If you can’t tell, I really liked what Stross did in The Apocalypse Score.
The slick thing about this novel is that it allows us to re-interpret previous novels (esp. with regard to Mo) with knowledge from Mo. In previous novels, Bob certainly appears to be your prototypical aging geek. He has enough toys at work and projects at home to keep him busy, but the impression is that the traditional home structure is inverted. Mo is the specialist; she’s called in to do the dirty work no one else can do. Bob naturally would feel subservient; what also comes across is that Mo might condescend to him and his little worries – as seen by Bob. Bob is a fairly simple guy. As the Laundry Files is written from the perspective of a narrative after-action debrief-slash-diary, we do get some sense that Bob generally is a straight-arrow. He has the usual self-deprecation of being a geek/IT guy. He does not do well in social settings. While endearing to the presumed audience, look at it from Mo’s angle.
They are going on a decade of marriage. It isn’t obvious that their professional circumstances have changed all that much. Both note that their social circle is diminishing (but of course that’s fine by Bob). The routine seems to be, from Bob’s perspective, Mo comes home and decompresses. He’s there to listen, complain about the bosses together, and fetch her tea. Rinse, and repeat. It might be that the best way to sum up what Mo feels is that she needs to be a vibrant human, not someone who clocks-in and clocks-out. From that one simple idea, the complications of Mo’s life and personality follows.
Because I bought into the Bob as considerate geek trope, I fell into the wrong way of thinking about their relationship. If we take Bob’s point of view, it does seem Mo was unseemly fast in moving on from Bob. Again, since Stross is fair in his portrayal of Mo, we see that maybe, Bob isn’t offering much in the relationship department. She and Bob have been diverging for some time. In which case Mhari showing up in their home is simply the most recent insult.
You might ask, so what? Well, one can’t help but map the beats in the novel to one’s own relationship. In my case, my wife and I are going on 15 years of marriage. I can see myself in Bob, and most importantly, I don’t really want to fall into the standard geek trope of worrying more everything but people. While my wife and I are pretty solid in the family unit type of activities, it does take a bit more effort to that something extra into the marriage. That might be what people mean when they say the romance is gone. That extra bit of effort falls by the wayside, as family life takes over.

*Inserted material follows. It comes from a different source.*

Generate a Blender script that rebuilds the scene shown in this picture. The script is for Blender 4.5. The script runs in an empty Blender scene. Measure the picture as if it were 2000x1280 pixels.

Bob clearly failed at that. At some point, standard doesn’t cut it. I think Stross did a fantastic job describing how the relationship is breaking apart, and that’s what stuck with me. It isn’t that Mo needed romance, but I can see why feeling wanted or special might be nice. The Bob mentality is selfish in the extreme; he has his work, and then his hobby – which looks a lot like work. I think it is supremely unfair to just assume that the spouse needs to dote on the geek, because geek hobbies can appear to be harmless. As a matter of fact, one might easily argue that some geek hobbies are actually productive. But that’s not the point. The phrases “golf widow” or “football widow” doesn’t refer to the jerk who fantasizes about being the jock: it’s that the jerk indulges in his hobby to the exclusion of everything else. It just might be that Bob needs to stop taking Mo for granted.